LAVORI IN CORSO L’industria del risparmio gestito si attiva per sostenere il debito italiano. A fare da apripista è stata Azimut che la lanciato una nuova iniziativa: per la prima volta in Italia ha presentato un fondo che investe soltanto in titoli di Stato italiani e che punta a rendimenti tra il 7 e l’8 per cento. E per l’occasione ha deciso di dimezzare anche le commissioni di gestione, che passano dall’1,2 allo 0,6 per cento. Il fondo, denominato Solidity, in segno di fiducia del sistema Italia, «risponde alla forte domanda avanzata dai clienti affinchè Azimut partecipasse a un’iniziativa a sostegno del Paese», commenta Pietro Giuliani, presidente e ad del gruppo, che si attende di raccogliere, con questo prodotto, qualche centinaio di milioni di euro. «E risponde – aggiunge Giuliani – a un’analoga sollecitazione espressa qualche settimana fa dal presidente di Assogestioni, Domenico Siniscalco», che in occasione di un incontro con le associate aveva invitato i gestori a incrementare il peso dei titoli di Stato, e in particolare di Btp, nei propri portafogli. Dal canto suo, la stessa Assogestioni propone di introdurre, nel sistema di classificazione dei fondi, una categoria denominata «Fondi obbligazionari Italia» riservata, a quei prodotti che investono la maggior parte delle proprie risorse (70%) in emittenti del nostro Paese e che si specializzano, in alternativa, nelle emissioni del Tesoro ovvero in quelle delle imprese nazionali (banche o altri emittenti corporate). Possibile, quindi, che anche altre società del risparmio, nei prossimi giorni, escano allo scoperto con strumenti simili a quello lanciato da Azimut, che in sole due settimane ha rivisto la politica di gestione di un fondo già esistente, modificandone il pricing e il relativo portafoglio.
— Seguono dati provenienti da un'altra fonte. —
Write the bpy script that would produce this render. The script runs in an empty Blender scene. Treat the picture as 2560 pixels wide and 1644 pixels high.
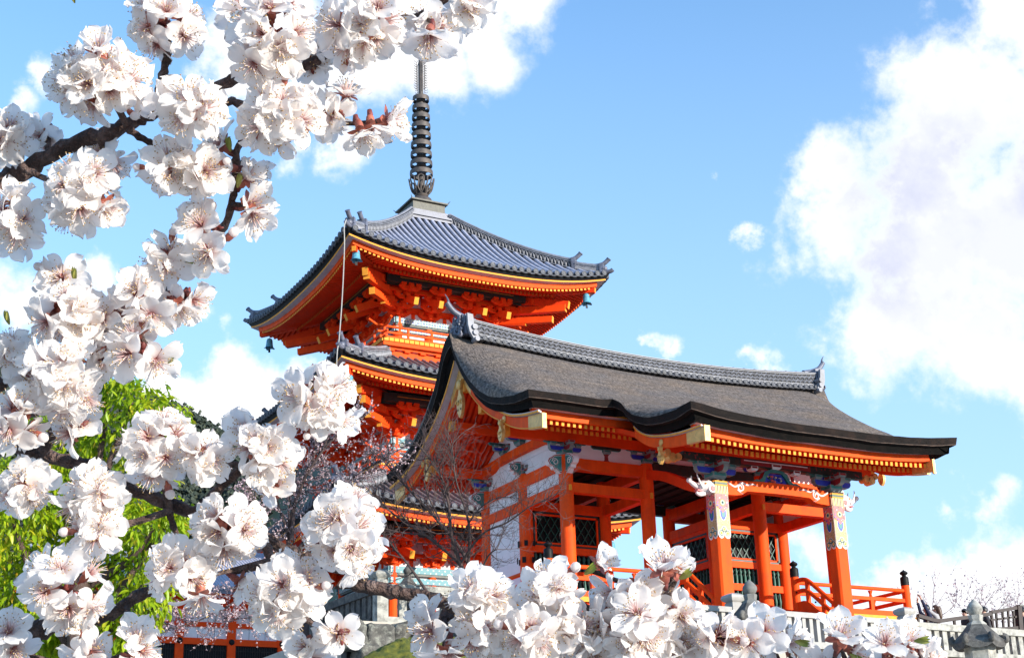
# Temple gate and three-storied pagoda behind blossoming branches
import bpy, math, random
from mathutils import Vector, Matrix, noise
PI = math.pi
R = math.radians
random.seed(7)
S = bpy.context.scene
COL = S.collection

# ------------------------------------------------------------------ camera
CAM = Vector((-19.73465276, -35.49785563, -6.11953013))
CR = Vector((0.8811, -0.4722, -0.0273)).normalized()
CF = Vector((0.4528, 0.8255, 0.3370)).normalized()
CU = CR.cross(CF).normalized()
CR = CF.cross(CU).normalized()
FPX, PW, PH = 3678.1, 2560.0, 1644.0
cam = bpy.data.cameras.new("camera")
cam.sensor_width = 36.0
cam.lens = 36.0 * FPX / PW
cam.clip_start = 0.02
cam.clip_end = 5000
camo = bpy.data.objects.new("camera", cam)
COL.objects.link(camo)
m3 = Matrix((CR, CU, -CF)).transposed()
camo.matrix_world = Matrix.Translation(CAM) @ m3.to_4x4()
S.camera = camo


def ray(x, y):
    return CF + CR * ((x - PW / 2) / FPX) - CU * ((y - PH / 2) / FPX)


def at_y(x, y, Y):           # where the sight line of a photo point meets the upright plane Y
    d = ray(x, y)
    return CAM + d * ((Y - CAM.y) / d.y)


def at_d(x, y, dist):        # ... and at a given depth
    return CAM + ray(x, y) * dist


# ------------------------------------------------------------------ light
SUN_EL, SUN_AZ = 12.0, 25.0          # azimuth to the right of the gate's front normal (-Y)
sd = Vector((math.sin(R(SUN_AZ)) * math.cos(R(SUN_EL)), -math.cos(R(SUN_AZ)) * math.cos(R(SUN_EL)), math.sin(R(SUN_EL))))
sun = bpy.data.lights.new("sun", "SUN")
sun.energy = 4.1
sun.angle = R(0.5)
sun.color = (1.0, 0.93, 0.82)
suno = bpy.data.objects.new("sun", sun)
suno.rotation_euler = sd.to_track_quat('Z', 'Y').to_euler()
suno.location = (0, -60, 60)
COL.objects.link(suno)
S.view_settings.view_transform = 'Standard'
S.view_settings.look = 'None'
S.view_settings.gamma = 1.0
S.view_settings.use_curve_mapping = False
S.view_settings.exposure = 0.86
S.cycles.max_bounces = 10
S.cycles.diffuse_bounces = 7
S.cycles.transparent_max_bounces = 6
S.cycles.use_denoising = True

W = bpy.data.worlds.new("World")
S.world = W
W.use_nodes = True
nt = W.node_tree
for n in list(nt.nodes):
    nt.nodes.remove(n)


def N(t, tree=None, **kw):
    n = (tree or nt).nodes.new(t)
    for k, v in kw.items():
        setattr(n, k, v)
    return n


L = nt.links.new
sky = N('ShaderNodeTexSky')
sky.sky_type = 'NISHITA'
sky.sun_disc = False
sky.sun_elevation = R(SUN_EL)
sky.sun_rotation = math.atan2(sd.x, sd.y)
sky.altitude = 100
sky.air_density = 1.0
sky.dust_density = 0.3
sky.ozone_density = 2.0
tc = N('ShaderNodeTexCoord')
hs = N('ShaderNodeMix', data_type='RGBA', blend_type='MULTIPLY')
hs.inputs['Factor'].default_value = 1.0
hs.inputs['B'].default_value = (1.78, 2.5, 3.0, 1)
L(sky.outputs[0], hs.inputs['A'])
# the far sky pales towards the horizon
sep = N('ShaderNodeSeparateXYZ')
L(tc.outputs['Generated'], sep.inputs[0])
hz = N('ShaderNodeMapRange')
hz.inputs['From Min'].default_value = 0.08
hz.inputs['From Max'].default_value = 0.62
hz.inputs['To Min'].default_value = 1.0
hz.inputs['To Max'].default_value = 0.0
L(sep.outputs['Z'], hz.inputs['Value'])
hzmix = N('ShaderNodeMix', data_type='RGBA')
hzmix.inputs['B'].default_value = (4.6, 6.5, 8.9, 1)
hzf = N('ShaderNodeMath', operation='MULTIPLY')
hzf.inputs[1].default_value = 0.85
L(hz.outputs[0], hzf.inputs[0])
L(hzf.outputs[0], hzmix.inputs['Factor'])
L(hs.outputs['Result'], hzmix.inputs['A'])
# clouds: soft lumps standing in fixed directions of the sky, torn by noise
nz = N('ShaderNodeTexNoise')
nz.inputs['Scale'].default_value = 18.0
nz.inputs['Detail'].default_value = 9.0
nz.inputs['Roughness'].default_value = 0.62
L(tc.outputs['Generated'], nz.inputs['Vector'])
nz2 = N('ShaderNodeTexNoise')
nz2.inputs['Scale'].default_value = 60.0
nz2.inputs['Detail'].default_value = 8.0
nz2.inputs['Roughness'].default_value = 0.6
L(tc.outputs['Generated'], nz2.inputs['Vector'])
nzw = N('ShaderNodeTexNoise')
nzw.inputs['Scale'].default_value = 15.0
nzw.inputs['Detail'].default_value = 9.0
nzw.inputs['Roughness'].default_value = 0.6
L(tc.outputs['Generated'], nzw.inputs['Vector'])
wa = N('ShaderNodeVectorMath', operation='SUBTRACT')
wa.inputs[1].default_value = (.5, .5, .5)
L(nzw.outputs['Color'], wa.inputs[0])
wb = N('ShaderNodeVectorMath', operation='SCALE')
wb.inputs['Scale'].default_value = 0.085
L(wa.outputs[0], wb.inputs[0])
wdir = N('ShaderNodeVectorMath', operation='ADD')
L(tc.outputs['Generated'], wdir.inputs[0])
L(wb.outputs[0], wdir.inputs[1])
CLOUDS = [  # photo x, y, radius in photo pixels, weight
    (2420, 260, 230, 1), (2560, 60, 200, 1), (2300, 430, 190, 1), (2150, 480, 160, 1), (2480, 560, 260, 1.1), (2280, 650, 210, 1),
    (2080, 620, 150, .9), (2230, 780, 170, 1), (2440, 830, 170, 1), (2560, 900, 130, .8), (2400, 900, 90, .6), (1960, 660, 90, .6), (2640, 500, 300, 1.1),
    (1180, 60, 150, 1), (1080, 170, 150, 1), (1230, 150, 130, 1), (950, 130, 160, 1), (1330, 30, 100, .95), (800, 170, 130, .9), (1000, 30, 160, 1), (1110, 250, 95, .9),
    (700, 60, 120, .9), (600, 150, 110, .8), (820, 400, 70, .75), (720, 400, 60, .7), (560, 60, 80, .7),
    (100, 210, 75, .95), (70, 290, 60, .7), (30, 740, 85, .95), (-20, 700, 80, .9), (100, 760, 60, .7), (240, 700, 70, .85), (180, 690, 60, .7),
    (620, 985, 100, 1.1), (700, 1010, 120, 1.1), (560, 1030, 90, 1.0), (770, 940, 70, 1), (430, 990, 60, .9), (500, 1040, 80, .9), (640, 1090, 150, 1.1), (380, 980, 50, .8),
    (1870, 590, 42, .75), (1640, 850, 40, .7), (1675, 862, 38, .7), (1780, 420, 20, .45), (1950, 912, 62, .85), (1890, 915, 40, .75), (2010, 1370, 62, .95), (2060, 1385, 60, .9), (1960, 1390, 50, .8), (570, 850, 34, .6), (500, 820, 40, .6),
    (2255, 1475, 100, 1.2), (2360, 1475, 125, 1.2), (2450, 1465, 135, 1.2), (2540, 1465, 140, 1.2), (2300, 1540, 120, 1.1), (2480, 1560, 140, 1.1), (2200, 1530, 70, 1), (2500, 1260, 60, .6), (2400, 1240, 40, .55),
]
acc = None
for cx, cy, cr, w in CLOUDS:
    d = ray(cx, cy).normalized()
    rr = cr / FPX * (d.dot(CF)) * 1.30
    vd = N('ShaderNodeVectorMath', operation='DISTANCE')
    vd.inputs[1].default_value = d
    L(wdir.outputs[0], vd.inputs[0])
    mr = N('ShaderNodeMapRange')
    mr.inputs['From Min'].default_value = 0.0
    mr.inputs['From Max'].default_value = rr
    mr.inputs['To Min'].default_value = w
    mr.inputs['To Max'].default_value = 0.0
    L(vd.outputs['Value'], mr.inputs['Value'])
    if acc is None:
        acc = mr.outputs[0]
    else:
        mx = N('ShaderNodeMath', operation='MAXIMUM')
        L(acc, mx.inputs[0])
        L(mr.outputs[0], mx.inputs[1])
        acc = mx.outputs[0]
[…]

«Non abbiamo intenzione di realizzare un prodotto simile, ma stiamo per lanciare un nuovo comparto che si chiamerà Target e avrà come obiettivo quello di distribuire un alto dividendo, perché in questa particolare situazione finanziaria ci sono le condizioni ideali per investire in obbligazioni corporate investment grade, con cedole e rendimenti elevatissimi», anticipa a B&F, Davide Pasquali, presidente di Pharus Sicav. L’attuale situazione Italiana è molto delicata e nessuno ha la certezza di come se ne potrà uscire. «Quello che notiamo è che adesso c’è il giusto premio per il rischio, infatti fino a qualche mese fa i titoli di Stato italiani rendevano 120-140 basis point sopra il Bund, mentre ora rendono circa 500 punti base», aggiunge Pasquali, che da poco è tornato a investire sui titoli di Stato italiani «Abbiamo effettuato dopo anni qualche investimento in Btp sulle scadenze brevi, 4-6 mesi, perché riteniamo che non ci sia la probalità di un default dell’Italia nel breve periodo, ma sul lungo termine non ci sbilanciamo per il momento», prosegue il presidente di Pharus Sicav, che poi aggiunge che gli unici titoli di Stato italiani a lunga scadenza che hanno comperato sono i «Btp strippati, che di fatto sono degli zero coupon che a fronte di un investimento nominale elevato richiedono investimenti finanziari molto minori».
Anche Sella Gestioni sta guardando con estrema attenzione al movimento che sta partendo e sta ragionando se fare dei cambi di denominazione di fondi già esistenti o lanciare una campagna di comunicazione per dare maggiore rilievo alla italianità della mission della stessa Sgr. «Nei nostri fondi obbligazionari abbiamo importanti investime nti sui titoli di Stato italiani che riflettono la nostra convinzione che, nonostante la fase complicata dei mercati, ci sono profili di rischio/rendimento interessanti che vogliamo cogliere», dichiara Leonardo Cervelli, direttore commerciale di Sella Gestioni, che invita a effettuare un ragionamento più ampio sull’andamento del risparmio gestito in Italia e soprattutto sulla perdita di flussi delle Sgr domestiche. «Negli ultimi anni, il risparmio degli italiani è stato canalizzato su una pluralità di prodotti, soprattutto esteri, che hanno un atteggiamento meno partecipativo di quelli italiani sull’inserimento di titoli del debito nazionale all’interno dei loro portafogli», conclude Cervelli.